■ Exercise requirements
Copy out all of the material exactly as presented.

■ Data section
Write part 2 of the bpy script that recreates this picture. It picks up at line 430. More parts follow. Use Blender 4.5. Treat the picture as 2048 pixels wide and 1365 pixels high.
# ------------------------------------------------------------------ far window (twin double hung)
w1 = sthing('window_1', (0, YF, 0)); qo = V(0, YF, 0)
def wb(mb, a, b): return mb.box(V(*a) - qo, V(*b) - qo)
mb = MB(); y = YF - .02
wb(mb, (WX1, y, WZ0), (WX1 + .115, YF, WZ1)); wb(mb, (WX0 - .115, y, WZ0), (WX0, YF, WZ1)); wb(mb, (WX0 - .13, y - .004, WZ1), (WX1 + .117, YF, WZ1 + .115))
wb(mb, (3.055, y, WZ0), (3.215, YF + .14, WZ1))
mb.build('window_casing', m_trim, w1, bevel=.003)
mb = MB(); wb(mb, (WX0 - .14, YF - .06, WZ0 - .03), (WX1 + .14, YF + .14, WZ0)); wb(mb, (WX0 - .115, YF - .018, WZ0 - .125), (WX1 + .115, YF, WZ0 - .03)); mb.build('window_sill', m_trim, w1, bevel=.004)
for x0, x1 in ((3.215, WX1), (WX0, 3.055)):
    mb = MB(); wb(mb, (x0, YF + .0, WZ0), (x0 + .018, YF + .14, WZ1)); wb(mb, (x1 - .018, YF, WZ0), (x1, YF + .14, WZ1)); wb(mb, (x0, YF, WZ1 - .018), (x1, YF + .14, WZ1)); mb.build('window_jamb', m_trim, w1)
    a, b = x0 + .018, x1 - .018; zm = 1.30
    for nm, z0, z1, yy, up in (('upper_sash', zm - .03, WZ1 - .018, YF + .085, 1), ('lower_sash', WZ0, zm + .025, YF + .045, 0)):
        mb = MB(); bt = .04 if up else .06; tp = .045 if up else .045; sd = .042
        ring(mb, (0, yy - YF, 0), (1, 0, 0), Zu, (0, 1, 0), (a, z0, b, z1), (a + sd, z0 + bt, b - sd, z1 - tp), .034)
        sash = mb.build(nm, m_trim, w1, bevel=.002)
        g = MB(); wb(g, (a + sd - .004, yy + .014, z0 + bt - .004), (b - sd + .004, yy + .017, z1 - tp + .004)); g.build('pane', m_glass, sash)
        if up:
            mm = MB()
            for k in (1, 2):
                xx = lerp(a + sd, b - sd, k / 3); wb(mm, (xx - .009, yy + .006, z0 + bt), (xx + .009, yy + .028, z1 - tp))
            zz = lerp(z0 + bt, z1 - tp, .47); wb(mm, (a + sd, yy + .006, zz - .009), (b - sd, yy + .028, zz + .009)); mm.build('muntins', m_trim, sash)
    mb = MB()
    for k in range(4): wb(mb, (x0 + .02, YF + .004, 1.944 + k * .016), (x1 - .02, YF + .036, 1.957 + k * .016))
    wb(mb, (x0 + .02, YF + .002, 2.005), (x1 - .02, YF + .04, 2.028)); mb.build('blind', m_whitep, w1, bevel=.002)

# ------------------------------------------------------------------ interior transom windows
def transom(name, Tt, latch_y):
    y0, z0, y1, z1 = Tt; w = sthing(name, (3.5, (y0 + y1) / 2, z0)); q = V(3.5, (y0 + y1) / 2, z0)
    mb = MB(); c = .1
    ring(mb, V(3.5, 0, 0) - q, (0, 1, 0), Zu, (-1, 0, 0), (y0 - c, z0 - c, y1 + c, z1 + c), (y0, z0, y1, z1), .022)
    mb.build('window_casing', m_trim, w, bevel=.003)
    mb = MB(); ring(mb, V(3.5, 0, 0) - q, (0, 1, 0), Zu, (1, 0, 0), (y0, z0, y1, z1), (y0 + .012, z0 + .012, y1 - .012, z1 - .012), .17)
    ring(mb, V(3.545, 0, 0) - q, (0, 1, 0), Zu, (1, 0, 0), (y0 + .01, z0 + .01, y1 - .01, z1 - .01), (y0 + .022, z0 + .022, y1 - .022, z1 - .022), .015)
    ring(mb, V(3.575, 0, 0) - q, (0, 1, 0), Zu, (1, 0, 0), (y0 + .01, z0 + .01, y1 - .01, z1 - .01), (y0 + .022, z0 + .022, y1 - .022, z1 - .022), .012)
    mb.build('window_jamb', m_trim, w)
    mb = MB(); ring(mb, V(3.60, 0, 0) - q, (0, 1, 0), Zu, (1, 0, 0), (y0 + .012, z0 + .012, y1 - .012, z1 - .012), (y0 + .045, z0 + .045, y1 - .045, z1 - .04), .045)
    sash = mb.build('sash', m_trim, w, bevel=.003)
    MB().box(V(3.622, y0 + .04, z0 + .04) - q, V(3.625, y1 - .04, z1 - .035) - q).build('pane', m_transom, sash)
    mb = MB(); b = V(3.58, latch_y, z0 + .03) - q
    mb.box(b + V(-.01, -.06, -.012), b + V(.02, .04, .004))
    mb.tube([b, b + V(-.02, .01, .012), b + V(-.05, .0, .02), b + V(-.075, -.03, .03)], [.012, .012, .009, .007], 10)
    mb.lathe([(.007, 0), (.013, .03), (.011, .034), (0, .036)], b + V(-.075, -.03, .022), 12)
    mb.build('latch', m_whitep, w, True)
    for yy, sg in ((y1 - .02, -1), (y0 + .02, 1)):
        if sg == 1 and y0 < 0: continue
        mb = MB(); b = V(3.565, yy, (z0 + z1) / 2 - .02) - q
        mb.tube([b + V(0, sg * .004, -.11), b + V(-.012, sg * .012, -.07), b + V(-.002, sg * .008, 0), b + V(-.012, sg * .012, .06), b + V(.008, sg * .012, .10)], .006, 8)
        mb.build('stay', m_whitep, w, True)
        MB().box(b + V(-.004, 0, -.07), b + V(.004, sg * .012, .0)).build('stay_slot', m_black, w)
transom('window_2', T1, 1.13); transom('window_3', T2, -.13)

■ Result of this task
Write part 2 of the bpy script that recreates this picture. It picks up at line 430. More parts follow. Use Blender 4.5. Treat the picture as 2048 pixels wide and 1365 pixels high.
# ------------------------------------------------------------------ far window (twin double hung)
w1 = sthing('window_1', (0, YF, 0)); qo = V(0, YF, 0)
def wb(mb, a, b): return mb.box(V(*a) - qo, V(*b) - qo)
mb = MB(); y = YF - .02
wb(mb, (WX1, y, WZ0), (WX1 + .115, YF, WZ1)); wb(mb, (WX0 - .115, y, WZ0), (WX0, YF, WZ1)); wb(mb, (WX0 - .13, y - .004, WZ1), (WX1 + .117, YF, WZ1 + .115))
wb(mb, (3.055, y, WZ0), (3.215, YF + .14, WZ1))
mb.build('window_casing', m_trim, w1, bevel=.003)
mb = MB(); wb(mb, (WX0 - .14, YF - .06, WZ0 - .03), (WX1 + .14, YF + .14, WZ0)); wb(mb, (WX0 - .115, YF - .018, WZ0 - .125), (WX1 + .115, YF, WZ0 - .03)); mb.build('window_sill', m_trim, w1, bevel=.004)
for x0, x1 in ((3.215, WX1), (WX0, 3.055)):
    mb = MB(); wb(mb, (x0, YF + .0, WZ0), (x0 + .018, YF + .14, WZ1)); wb(mb, (x1 - .018, YF, WZ0), (x1, YF + .14, WZ1)); wb(mb, (x0, YF, WZ1 - .018), (x1, YF + .14, WZ1)); mb.build('window_jamb', m_trim, w1)
    a, b = x0 + .018, x1 - .018; zm = 1.30
    for nm, z0, z1, yy, up in (('upper_sash', zm - .03, WZ1 - .018, YF + .085, 1), ('lower_sash', WZ0, zm + .025, YF + .045, 0)):
        mb = MB(); bt = .04 if up else .06; tp = .045 if up else .045; sd = .042
        ring(mb, (0, yy - YF, 0), (1, 0, 0), Zu, (0, 1, 0), (a, z0, b, z1), (a + sd, z0 + bt, b - sd, z1 - tp), .034)
        sash = mb.build(nm, m_trim, w1, bevel=.002)
        g = MB(); wb(g, (a + sd - .004, yy + .014, z0 + bt - .004), (b - sd + .004, yy + .017, z1 - tp + .004)); g.build('pane', m_glass, sash)
        if up:
            mm = MB()
            for k in (1, 2):
                xx = lerp(a + sd, b - sd, k / 3); wb(mm, (xx - .009, yy + .006, z0 + bt), (xx + .009, yy + .028, z1 - tp))
            zz = lerp(z0 + bt, z1 - tp, .47); wb(mm, (a + sd, yy + .006, zz - .009), (b - sd, yy + .028, zz + .009)); mm.build('muntins', m_trim, sash)
    mb = MB()
    for k in range(4): wb(mb, (x0 + .02, YF + .004, 1.944 + k * .016), (x1 - .02, YF + .036, 1.957 + k * .016))
    wb(mb, (x0 + .02, YF + .002, 2.005), (x1 - .02, YF + .04, 2.028)); mb.build('blind', m_whitep, w1, bevel=.002)

# ------------------------------------------------------------------ interior transom windows
def transom(name, Tt, latch_y):
    y0, z0, y1, z1 = Tt; w = sthing(name, (3.5, (y0 + y1) / 2, z0)); q = V(3.5, (y0 + y1) / 2, z0)
    mb = MB(); c = .1
    ring(mb, V(3.5, 0, 0) - q, (0, 1, 0), Zu, (-1, 0, 0), (y0 - c, z0 - c, y1 + c, z1 + c), (y0, z0, y1, z1), .022)
    mb.build('window_casing', m_trim, w, bevel=.003)
    mb = MB(); ring(mb, V(3.5, 0, 0) - q, (0, 1, 0), Zu, (1, 0, 0), (y0, z0, y1, z1), (y0 + .012, z0 + .012, y1 - .012, z1 - .012), .17)
    ring(mb, V(3.545, 0, 0) - q, (0, 1, 0), Zu, (1, 0, 0), (y0 + .01, z0 + .01, y1 - .01, z1 - .01), (y0 + .022, z0 + .022, y1 - .022, z1 - .022), .015)
    ring(mb, V(3.575, 0, 0) - q, (0, 1, 0), Zu, (1, 0, 0), (y0 + .01, z0 + .01, y1 - .01, z1 - .01), (y0 + .022, z0 + .022, y1 - .022, z1 - .022), .012)
    mb.build('window_jamb', m_trim, w)
    mb = MB(); ring(mb, V(3.60, 0, 0) - q, (0, 1, 0), Zu, (1, 0, 0), (y0 + .012, z0 + .012, y1 - .012, z1 - .012), (y0 + .045, z0 + .045, y1 - .045, z1 - .04), .045)
    sash = mb.build('sash', m_trim, w, bevel=.003)
    MB().box(V(3.622, y0 + .04, z0 + .04) - q, V(3.625, y1 - .04, z1 - .035) - q).build('pane', m_transom, sash)
    mb = MB(); b = V(3.58, latch_y, z0 + .03) - q
    mb.box(b + V(-.01, -.06, -.012), b + V(.02, .04, .004))
    mb.tube([b, b + V(-.02, .01, .012), b + V(-.05, .0, .02), b + V(-.075, -.03, .03)], [.012, .012, .009, .007], 10)
    mb.lathe([(.007, 0), (.013, .03), (.011, .034), (0, .036)], b + V(-.075, -.03, .022), 12)
    mb.build('latch', m_whitep, w, True)
    for yy, sg in ((y1 - .02, -1), (y0 + .02, 1)):
        if sg == 1 and y0 < 0: continue
        mb = MB(); b = V(3.565, yy, (z0 + z1) / 2 - .02) - q
        mb.tube([b + V(0, sg * .004, -.11), b + V(-.012, sg * .012, -.07), b + V(-.002, sg * .008, 0), b + V(-.012, sg * .012, .06), b + V(.008, sg * .012, .10)], .006, 8)
        mb.build('stay', m_whitep, w, True)
        MB().box(b + V(-.004, 0, -.07), b + V(.004, sg * .012, .0)).build('stay_slot', m_black, w)
transom('window_2', T1, 1.13); transom('window_3', T2, -.13)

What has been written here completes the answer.